Former CIA agent mocks Trump's Sally Yates tweets: 'The president is a little confused this morning'
Jackie Kucinich, David Gregory and Phil Mudd (Photo: Screen capture)

President Donald Trump was up early tweeting Monday, defending his close friend and former national security adviser retired Lt. Gen. Michael Flynn.


CNN's David Gregory was shocked Trump took to Twitter to defend Flynn and blame former President Barack Obama for giving Flynn security clearance.

But it was former CIA agent Phil Mudd that hammered Trump on his lack of basic knowledge on the role of the president and the White House.

"The president is a little confused this morning, he's giving me some humor at 5:00 a.m. pacific time," Mudd said of Trump's tweet. "The White House doesn't give security clearances.
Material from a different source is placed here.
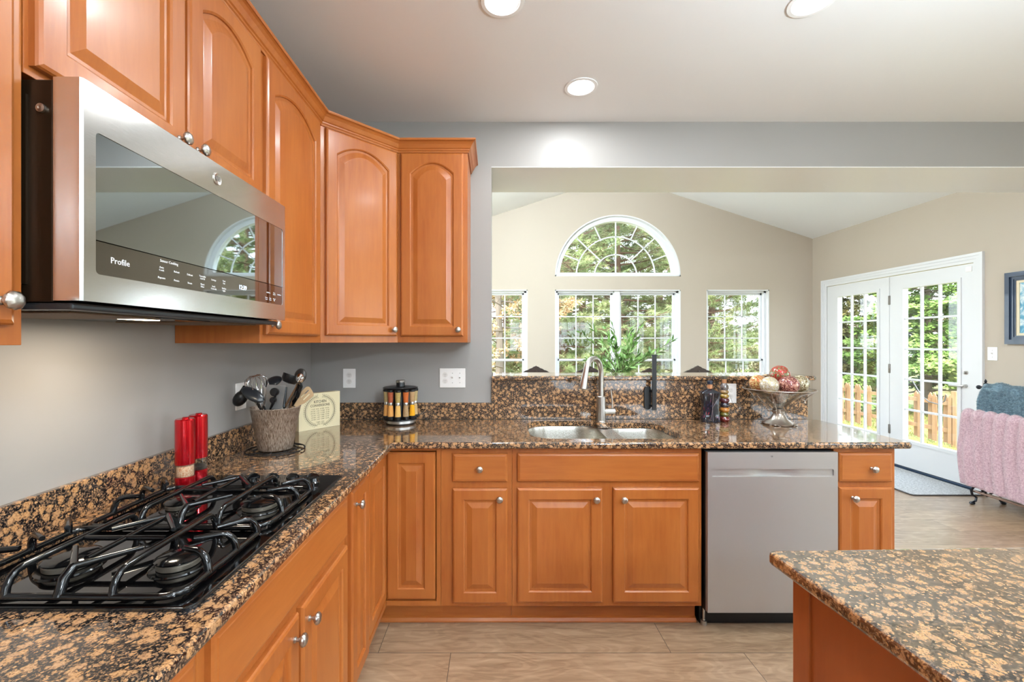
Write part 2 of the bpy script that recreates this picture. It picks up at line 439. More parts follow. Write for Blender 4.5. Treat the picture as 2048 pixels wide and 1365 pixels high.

Individual agencies give security clearance...President Obama doesn't doesn't have any responsibility for the security clearance. As you're suggesting, the issue here is whether the [Trump] White House had an ethics process for an incoming official. Typically, what you would do is say list your sources of income, list what you have been doing over the last year, list conversations you're having about representative employment so you would know when you're sitting down for a sensitive conversation in the White House about sanctions whether somebody around the table took money from Russia. There was an ethics conversation that the White House should have started."
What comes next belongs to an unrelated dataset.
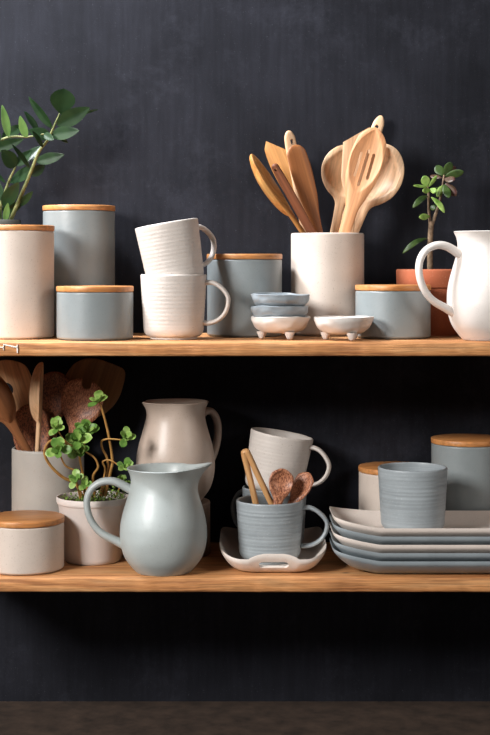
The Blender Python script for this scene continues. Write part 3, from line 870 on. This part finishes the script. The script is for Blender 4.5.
# ------------------------------------------------------------------ plants
def leaf(parent, base, tip, wpx, Y0, Y1, roll, mat, th=0.0009, cup=0.12, arch=0.0, shape='zz', nm='leaf'):
    """one leaf from its stalk to its tip, curved along its length and cupped across"""
    a, b = P(base[0], base[1], Y0), P(tip[0], tip[1], Y1)
    mpp = (DIST+Y0)/FPX
    L = (b-a).length; hw = wpx*mpp/2
    n, m = 16, 8
    Fr, Bk = [], []
    for i in range(n+1):
        t = i/n
        if shape == 'zz': prof = (math.sin(PI*t**0.85))**0.72*(1-0.12*t)
        elif shape == 'heart': prof = (math.sin(PI*t**1.3))**0.62
        else: prof = (math.sin(PI*min(1, t**1.25)))**0.6
        if t in (0.0, 1.0): prof = 0.0
        prof = max(prof, 0.05 if t < 0.2 else 0.0)
        fr, bk = [], []
        for j in range(m+1):
            u = -1+2*j/m
            e = math.sqrt(max(0, 1-u*u))
            y = -cup*hw*2*(0.45*u*u+0.55*abs(u))*prof+arch*L*math.sin(PI*t)
            tt = th*e*min(1, 3*math.sin(PI*t)+0.15)
            fr.append(Vector((hw*prof*u, y-tt/2, L*t))); bk.append(Vector((hw*prof*u, y+tt/2, L*t)))
        Fr.append(fr); Bk.append(bk)
    V, F = solid_grid(Fr, Bk)
    Mx = frame_from(a, b, roll)
    o = mesh_obj(nm, V, F, mat, None, weld=1e-7)
    attach(o, parent, Mx)
    return o

def attach(o, parent, Mx):
    o.parent = parent
    o.matrix_parent_inverse = Matrix.Identity(4)
    inv = world_of(parent).inverted()
    o.matrix_local = inv @ Mx
def world_of(o):
    m = o.matrix_basis.copy() if o.rotation_mode else o.matrix_basis
    return m if o.parent is None else world_of(o.parent) @ o.matrix_parent_inverse @ m

def stem(parent, pts, Ys, r0, r1, mat, nm='stem'):
    Q = [P(p[0], p[1], y) for p, y in zip(pts, Ys)]
    org = Q[0].copy()
    C_ = catmull([q-org for q in Q], 8) if len(Q) > 2 else [q-org for q in Q]
    V, F = sweep(C_, [r0, (r0+r1)/2, r1], [r0, (r0+r1)/2, r1], 10)
    o = mesh_obj(nm, V, F, mat)
    attach(o, parent, Matrix.Translation(org))
    return o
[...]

It was Flynn that didn't disclose the information that he should have and Mudd is blaming Flynn for ignoring the rules.

"And also, we don't have to speculate," CNN's Chris Cuomo cut in. "It's not about, well, what did the White House-- We know they knew. It will be the heart of the testimony from the former acting attorney general today, Sally Yates. She told them about this in January and there was a Wall Street Journal report. Weeks went by where the White House knew and apparently did nothing until they decided to throw Flynn under the bus. It isn't 'if,' it's a 'why.'"
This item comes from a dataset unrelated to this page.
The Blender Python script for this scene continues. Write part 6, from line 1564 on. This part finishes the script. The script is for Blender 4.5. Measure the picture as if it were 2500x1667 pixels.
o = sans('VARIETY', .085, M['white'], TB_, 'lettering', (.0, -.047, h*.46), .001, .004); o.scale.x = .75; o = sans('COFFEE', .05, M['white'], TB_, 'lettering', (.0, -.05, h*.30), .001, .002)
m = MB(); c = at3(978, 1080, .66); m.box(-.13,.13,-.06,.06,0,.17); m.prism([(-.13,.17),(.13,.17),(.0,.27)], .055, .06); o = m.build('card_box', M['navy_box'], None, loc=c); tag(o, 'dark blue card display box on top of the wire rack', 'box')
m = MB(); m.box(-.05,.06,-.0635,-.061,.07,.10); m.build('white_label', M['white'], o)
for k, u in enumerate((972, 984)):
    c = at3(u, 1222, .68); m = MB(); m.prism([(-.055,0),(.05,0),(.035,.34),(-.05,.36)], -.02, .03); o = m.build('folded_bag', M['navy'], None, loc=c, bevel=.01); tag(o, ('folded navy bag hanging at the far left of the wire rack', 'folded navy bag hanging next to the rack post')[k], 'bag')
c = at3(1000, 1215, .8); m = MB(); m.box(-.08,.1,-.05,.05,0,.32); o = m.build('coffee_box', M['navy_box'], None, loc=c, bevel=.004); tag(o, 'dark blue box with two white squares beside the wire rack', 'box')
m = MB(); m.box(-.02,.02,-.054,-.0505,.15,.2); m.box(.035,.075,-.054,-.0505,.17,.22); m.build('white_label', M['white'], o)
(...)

"When a Justice Department official goes to warn you in the White House that your security adviser is having inappropriate conversations with the Russians -- that's not a heads up. I don't care how you characterize it," Mudd continued. "So, I want to know what the urgency of the warning was. I want to know if it was persistent over time. I want to know if there was some background on why she thought the relationship between the Russians and the Trump campaign was so substantial. The one thing I'm watching for is she was privy to an investigation conducted by the FBI. She has to be careful talking about Gen. Flynn personally because it is the subject of an ongoing investigation but her responsibility to keep her access to that investigation private."